¿De verdad ésto va de democracia?

Nos puede parecer lejano, pero no hace ni un año que la presidenta del PDECat de Barcelona, Mercè Homs, anunciaba solemnemente que Neus Munté había resultado la ganadora de las primarias para elegir la cabeza de lista de las elecciones municipales en la capital catalana con más de un 67% de los votos emitidos. A la hora de la verdad, el candidato será Joaquim Forn, mientras que el segundo lugar lo ocupará Elsa Artadi.

Se podría pensar que es una excepción, visto el gran respeto por la democracia y sus valores que expresa el independentismo, y que de lo que se trata verdaderamente es de denunciar la situación dramática que viven los políticos juzgados por el Tribunal Supremo, pero resulta que el congreso regional de ERC oficializó el 10 de marzo de 2018, en el Centro Cívico de Can Felipa, la victoria de Alfred Bosch en sus elecciones primarias a la alcaldía. Hoy el candidato es Ernest Maragall, un provecto septuagenario exsocialista que tiene como principal mérito ser hermano del alcalde más añorado de la historia de Barcelona, Pasqual Maragall. Y cómo que la cosa va de ex, la segunda plaza de la lista lo ocupará la hasta hace pocas semanas portavoz de los Comunes en el Parlament, Elisenda Alamany, una mujer de ideas tan claras y coherentes, que un día se va a pasear por la ribera del Onyar y acaba pidiendo el voto para Guanyem Girona.

Este manifiesto respeto por la voluntad del pueblo, cuando menos la de los militantes, no se circunscribe a unas formaciones políticas en permanente estado de ebullición. También afecta a esta proclamada sociedad civil, que parece limitarse a tan sólo dos entidades. Así, cuando en 2015 Carme Forcadell fue elegida diputada y presidenta del Parlament, la Asamblea Nacional Catalana celebró unas elecciones para elegir a su sustituto. Se presentaron Liz Castro, Agustí Alcoberro, Rosa Alentorn y Jordi Sànchez, que quedó en cuarta y última posición. Siempre atento al mandato popular, el secretariado nacional ejerció su derecho a decidir e hizo a Sànchez presidente por amplia mayoría.

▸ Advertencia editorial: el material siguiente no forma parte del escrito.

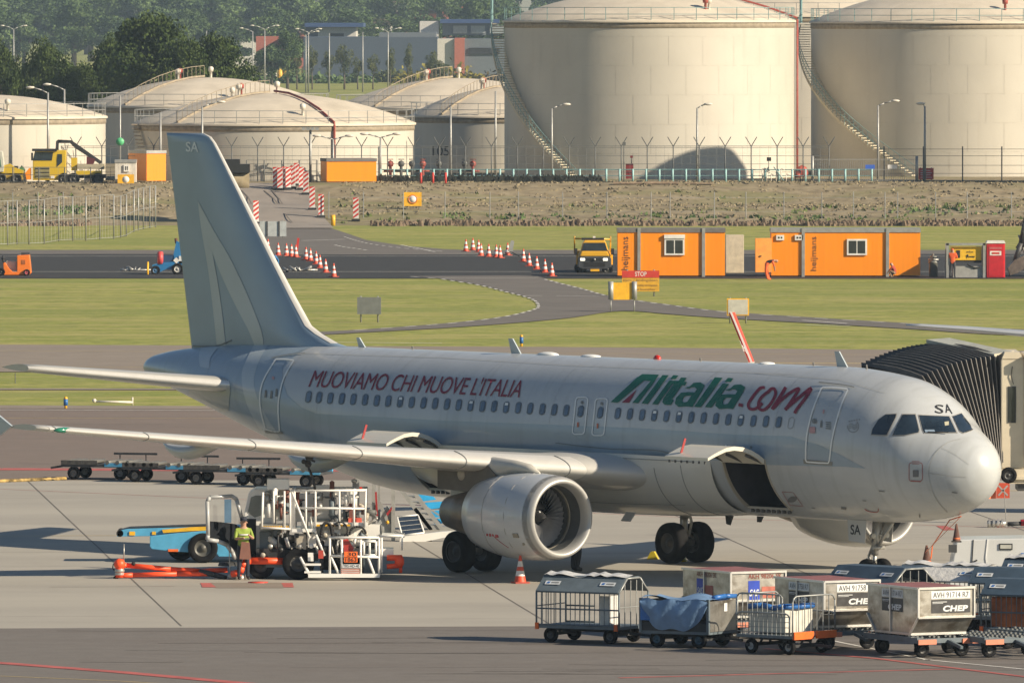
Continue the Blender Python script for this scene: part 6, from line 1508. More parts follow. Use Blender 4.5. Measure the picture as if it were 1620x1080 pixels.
# white air start unit
b = at(1575,952); t = thing('air_start_unit', 'white wedge fronted ground unit with stickers behind the carts at right', 'ground unit', b, RAD(0))
uw = paint('white unit paint', (.58,.59,.58)); k = b.y/FPX
m = MB(); m.prism([(-1.28,.45),(1.6,.45),(1.6,1.35),(.75,1.72),(-1.05,1.68)], -.9, .9, 'Y'); m.build('body', uw, t, bevel=.03); wheels(t, (-.8,1.1), (-.75,.75), .28, .18)
m = MB(); m.path([(.2-.45,-.91,1.70),(-.30,-.915,1.2),(-.2,-.915,.5)], .012, 4); m.build('body_seam', M_('pale edge', (.7,.7,.68), .4), t); m = MB(); m.path([(-.62,-.91,1.68),(-.66,-.915,1.0),(-.6,-.915,.5)], .014, 4); m.tube((-.75,-.92,1.05), (-.52,-.92,1.15), .02, 5); m.build('strap', blackp, t)
m = MB(); m.bb(.05,.40,-.93,-.903,1.42,1.58,0); m.bb(.08,.37,-.935,-.93,1.45,1.55,1); m.build('name_plate', [blackp, M_('plate pale', (.45,.45,.4), .5)], t)
for (x, z, w_, mm) in ((.62,1.3,.34,stickb),(.68,1.16,.12,redw),(.62,1.04,.16,blackp),(.84,1.03,.14,stickb),(.6,.92,.18,blackp)): m = MB(); m.bb(x,x+w_,-.93,-.903,z,z+.035 if w_ > .3 else z+.06); m.build('sticker', mm, t)
m = MB(); m.bb(-1.27,-1.05,-.93,-.901,1.35,1.55); m.build('latch', dkgrey, t)
def dark_cone(loc, label):
    t = thing('dark_cone', label, 'traffic cone', loc, 0, 'cones on the apron'); m = MB(); m.box((0,0,.02), (.34,.34,.04)); m.build('base', M_('dusty black', (.05,.045,.04), .8), t)
    m = MB(); m.lathe([(.14,.04),(.03,.56),(.001,.57)], (0,0,0), 'Z', 14, 0); m.build('cone_body', M_('sooty cone', (.11,.05,.035), .8, var=.4, scale=4), t); m = MB(); m.lathe([(.132,.1),(.124,.14)], (0,0,0), 'Z', 14); m.build('band', M_('burnt orange', (.6,.13,.03), .6), t); return t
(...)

Sin ningún tipo de duda, se trata de acuerdos con una clara impronta democrática por parte de tres organizaciones que a estas alturas siguen defendiendo la legitimidad del pseudo-referéndum del 1 de octubre porque existía un mandato político que emanaba de la voluntad del pueblo reflejada en una mayoría parlamentaria. Y así fue, a pesar de pequeños detalles sin importancia, como no tener competencias, saltarse el Estatuto y tener un número de votos inferior al 50% del censo, como nos vimos embarcados en una peculiar campaña para hacer una consulta de la que nadie sabe a estas alturas de donde salió el censo, y en que, vista la carencia de entusiasmo participativo de algunos partidos, los propios organizadores imprimieron y colgaron carteles del PSC, Ciudadanos o el PP pidiendo el voto negativo, a ver si así se animaban un poco. En el fondo la revolución de las sonrisas siempre ha tenido este componente imaginativo para cambiar la realidad y retorcerla hasta hacerla encajar en unos deseos confundidos con derechos.

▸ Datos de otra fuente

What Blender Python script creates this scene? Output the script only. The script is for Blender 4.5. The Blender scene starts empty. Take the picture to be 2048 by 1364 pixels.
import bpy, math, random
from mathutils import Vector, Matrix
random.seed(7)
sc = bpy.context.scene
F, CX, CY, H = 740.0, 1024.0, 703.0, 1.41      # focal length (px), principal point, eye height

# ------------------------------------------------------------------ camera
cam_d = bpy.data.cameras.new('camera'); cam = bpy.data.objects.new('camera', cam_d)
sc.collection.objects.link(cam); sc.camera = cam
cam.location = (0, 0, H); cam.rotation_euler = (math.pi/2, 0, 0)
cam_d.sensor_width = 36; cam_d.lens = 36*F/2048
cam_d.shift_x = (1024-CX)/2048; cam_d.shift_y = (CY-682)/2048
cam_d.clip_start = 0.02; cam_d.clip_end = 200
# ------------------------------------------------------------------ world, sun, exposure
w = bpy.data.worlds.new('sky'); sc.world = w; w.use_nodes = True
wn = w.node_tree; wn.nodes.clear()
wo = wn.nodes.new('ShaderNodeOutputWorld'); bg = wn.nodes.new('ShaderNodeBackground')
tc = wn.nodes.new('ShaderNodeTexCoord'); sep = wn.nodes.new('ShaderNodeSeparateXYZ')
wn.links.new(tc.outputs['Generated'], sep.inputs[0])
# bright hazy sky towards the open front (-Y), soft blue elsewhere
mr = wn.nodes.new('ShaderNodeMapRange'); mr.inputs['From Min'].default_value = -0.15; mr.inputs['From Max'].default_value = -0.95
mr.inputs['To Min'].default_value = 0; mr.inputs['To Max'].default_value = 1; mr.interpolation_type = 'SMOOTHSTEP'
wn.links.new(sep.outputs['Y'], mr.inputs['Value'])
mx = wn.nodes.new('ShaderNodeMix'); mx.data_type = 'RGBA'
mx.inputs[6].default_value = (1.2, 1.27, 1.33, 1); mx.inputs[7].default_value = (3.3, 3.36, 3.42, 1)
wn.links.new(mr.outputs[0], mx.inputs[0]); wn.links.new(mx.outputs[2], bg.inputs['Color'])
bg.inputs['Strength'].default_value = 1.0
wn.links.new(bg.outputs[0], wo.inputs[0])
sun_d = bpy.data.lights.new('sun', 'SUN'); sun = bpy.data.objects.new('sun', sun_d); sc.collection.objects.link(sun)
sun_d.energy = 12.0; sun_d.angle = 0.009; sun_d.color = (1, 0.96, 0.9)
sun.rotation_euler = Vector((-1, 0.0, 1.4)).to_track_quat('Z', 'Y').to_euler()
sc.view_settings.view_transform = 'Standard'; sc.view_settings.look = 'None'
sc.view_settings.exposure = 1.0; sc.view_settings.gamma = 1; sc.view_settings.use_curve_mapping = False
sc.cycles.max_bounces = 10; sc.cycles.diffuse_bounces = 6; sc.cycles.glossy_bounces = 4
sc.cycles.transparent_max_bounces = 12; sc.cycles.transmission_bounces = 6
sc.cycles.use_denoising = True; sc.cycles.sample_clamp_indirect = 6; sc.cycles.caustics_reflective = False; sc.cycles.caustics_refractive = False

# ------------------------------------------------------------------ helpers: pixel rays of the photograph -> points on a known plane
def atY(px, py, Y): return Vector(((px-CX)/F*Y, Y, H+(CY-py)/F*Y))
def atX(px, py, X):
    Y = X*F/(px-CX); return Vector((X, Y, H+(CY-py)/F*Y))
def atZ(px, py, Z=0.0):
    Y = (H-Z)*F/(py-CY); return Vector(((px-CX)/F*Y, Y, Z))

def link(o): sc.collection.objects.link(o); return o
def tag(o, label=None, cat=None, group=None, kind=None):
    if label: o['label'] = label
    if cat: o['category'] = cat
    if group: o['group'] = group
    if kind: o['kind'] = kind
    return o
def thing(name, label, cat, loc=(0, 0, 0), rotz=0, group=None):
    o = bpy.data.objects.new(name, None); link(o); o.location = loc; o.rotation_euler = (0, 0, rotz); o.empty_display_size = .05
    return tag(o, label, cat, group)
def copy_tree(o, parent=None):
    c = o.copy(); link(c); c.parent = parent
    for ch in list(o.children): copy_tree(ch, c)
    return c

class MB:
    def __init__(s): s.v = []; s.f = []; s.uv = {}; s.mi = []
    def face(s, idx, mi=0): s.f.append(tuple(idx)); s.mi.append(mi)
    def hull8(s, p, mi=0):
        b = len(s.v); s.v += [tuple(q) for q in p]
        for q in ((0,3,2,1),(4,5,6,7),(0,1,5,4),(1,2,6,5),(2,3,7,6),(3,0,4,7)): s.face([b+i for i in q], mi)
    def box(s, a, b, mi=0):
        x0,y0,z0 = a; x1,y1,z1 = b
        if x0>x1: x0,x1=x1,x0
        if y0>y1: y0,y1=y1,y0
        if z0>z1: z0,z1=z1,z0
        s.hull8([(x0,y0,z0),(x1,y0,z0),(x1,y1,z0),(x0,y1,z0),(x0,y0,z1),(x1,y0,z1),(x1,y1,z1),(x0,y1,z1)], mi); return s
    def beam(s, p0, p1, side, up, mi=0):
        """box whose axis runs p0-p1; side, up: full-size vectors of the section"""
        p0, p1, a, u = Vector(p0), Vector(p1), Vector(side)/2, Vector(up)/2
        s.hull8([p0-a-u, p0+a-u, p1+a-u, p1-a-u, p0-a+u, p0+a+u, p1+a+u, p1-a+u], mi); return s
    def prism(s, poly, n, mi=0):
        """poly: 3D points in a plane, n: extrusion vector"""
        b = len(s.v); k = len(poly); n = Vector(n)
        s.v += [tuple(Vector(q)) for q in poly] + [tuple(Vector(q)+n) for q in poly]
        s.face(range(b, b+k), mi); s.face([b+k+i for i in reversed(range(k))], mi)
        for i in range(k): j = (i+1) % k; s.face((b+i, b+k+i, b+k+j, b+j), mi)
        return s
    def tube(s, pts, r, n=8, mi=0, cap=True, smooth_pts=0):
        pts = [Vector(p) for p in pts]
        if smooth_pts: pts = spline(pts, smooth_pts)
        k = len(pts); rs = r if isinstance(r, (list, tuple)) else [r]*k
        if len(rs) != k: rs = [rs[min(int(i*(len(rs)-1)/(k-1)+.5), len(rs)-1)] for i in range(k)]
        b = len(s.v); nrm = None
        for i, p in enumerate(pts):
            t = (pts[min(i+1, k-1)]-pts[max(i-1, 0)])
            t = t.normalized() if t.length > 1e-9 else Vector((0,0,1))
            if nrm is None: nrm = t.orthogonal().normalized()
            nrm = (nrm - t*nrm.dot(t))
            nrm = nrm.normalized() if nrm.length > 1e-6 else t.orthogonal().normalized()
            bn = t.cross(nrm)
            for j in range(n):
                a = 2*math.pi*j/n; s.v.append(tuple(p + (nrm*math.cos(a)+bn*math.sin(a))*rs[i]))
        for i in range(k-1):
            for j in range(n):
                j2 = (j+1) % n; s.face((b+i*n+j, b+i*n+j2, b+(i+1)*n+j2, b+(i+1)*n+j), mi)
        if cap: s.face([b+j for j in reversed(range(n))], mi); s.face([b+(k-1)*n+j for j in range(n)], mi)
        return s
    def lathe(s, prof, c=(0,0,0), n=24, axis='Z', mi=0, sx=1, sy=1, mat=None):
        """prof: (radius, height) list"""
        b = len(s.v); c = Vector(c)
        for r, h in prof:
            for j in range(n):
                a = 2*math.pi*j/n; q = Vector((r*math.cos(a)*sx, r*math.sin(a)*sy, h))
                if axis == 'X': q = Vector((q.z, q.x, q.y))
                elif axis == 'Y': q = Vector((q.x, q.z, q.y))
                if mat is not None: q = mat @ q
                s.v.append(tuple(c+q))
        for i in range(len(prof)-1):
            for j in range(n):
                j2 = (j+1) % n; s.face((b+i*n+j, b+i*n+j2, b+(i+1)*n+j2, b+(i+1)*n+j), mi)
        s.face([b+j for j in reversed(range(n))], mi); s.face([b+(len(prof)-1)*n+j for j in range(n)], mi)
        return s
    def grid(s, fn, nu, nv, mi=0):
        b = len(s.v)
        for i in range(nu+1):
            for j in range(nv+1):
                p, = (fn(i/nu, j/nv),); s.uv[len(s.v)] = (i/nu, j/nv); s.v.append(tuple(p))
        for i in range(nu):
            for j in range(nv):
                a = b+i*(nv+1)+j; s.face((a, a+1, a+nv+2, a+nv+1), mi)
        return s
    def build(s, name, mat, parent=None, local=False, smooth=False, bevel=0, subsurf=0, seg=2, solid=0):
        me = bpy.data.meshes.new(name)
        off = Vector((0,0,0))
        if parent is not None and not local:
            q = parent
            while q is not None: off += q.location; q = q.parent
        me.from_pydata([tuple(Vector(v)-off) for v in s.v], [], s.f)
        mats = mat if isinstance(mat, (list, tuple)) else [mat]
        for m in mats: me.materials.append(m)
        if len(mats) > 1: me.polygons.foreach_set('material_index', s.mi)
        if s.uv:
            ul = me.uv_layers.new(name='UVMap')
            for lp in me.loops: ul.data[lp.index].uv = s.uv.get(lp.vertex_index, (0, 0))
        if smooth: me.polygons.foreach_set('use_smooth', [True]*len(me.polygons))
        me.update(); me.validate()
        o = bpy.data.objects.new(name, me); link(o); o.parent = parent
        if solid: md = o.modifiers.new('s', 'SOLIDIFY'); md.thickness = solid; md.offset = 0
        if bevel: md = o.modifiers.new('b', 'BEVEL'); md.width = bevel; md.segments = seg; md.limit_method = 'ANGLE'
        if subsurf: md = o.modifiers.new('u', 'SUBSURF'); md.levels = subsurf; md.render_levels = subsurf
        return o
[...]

Por eso, el criterio que sostiene la legitimidad del referéndum deja de ser válido cuando el Parlament de Catalunya aprueba una moción donde se pide al Presidente de la Generalitat que convoque elecciones o se someta a una cuestión de confianza. Argumentos para justificar el escamoteo no faltan, desde "este no es el Parlament elegido por el pueblo sino por Llarena porque hay diputados que no pueden votar" -obviando que esto es así porque los presos y huidos exconvergentes se han negado a delegar su voto, cómo han hecho los republicanos-, retando a la oposición a presentar una moción de censura, o aduciendo, como la nueva estrella emergente del universo independentista, Josep Costa, que "políticamente la moción ha sido rechazada, porque hay que ser fieles a los resultados de las elecciones del 21-D", sea cual sea lo que eso signifique.

Visto con perspectiva, uno diría que para los independentistas el resultado de una votación es una cosa relativa, que está muy bien cuando legitima que unos cuántos hagan aquello que les viene en gana, pero pasa a ser más bien indicativo, o directamente ilegítimo, si el resultado no es de su agrado. Si de verdad esto va de democracia, qué miedo dejarla en sus manos.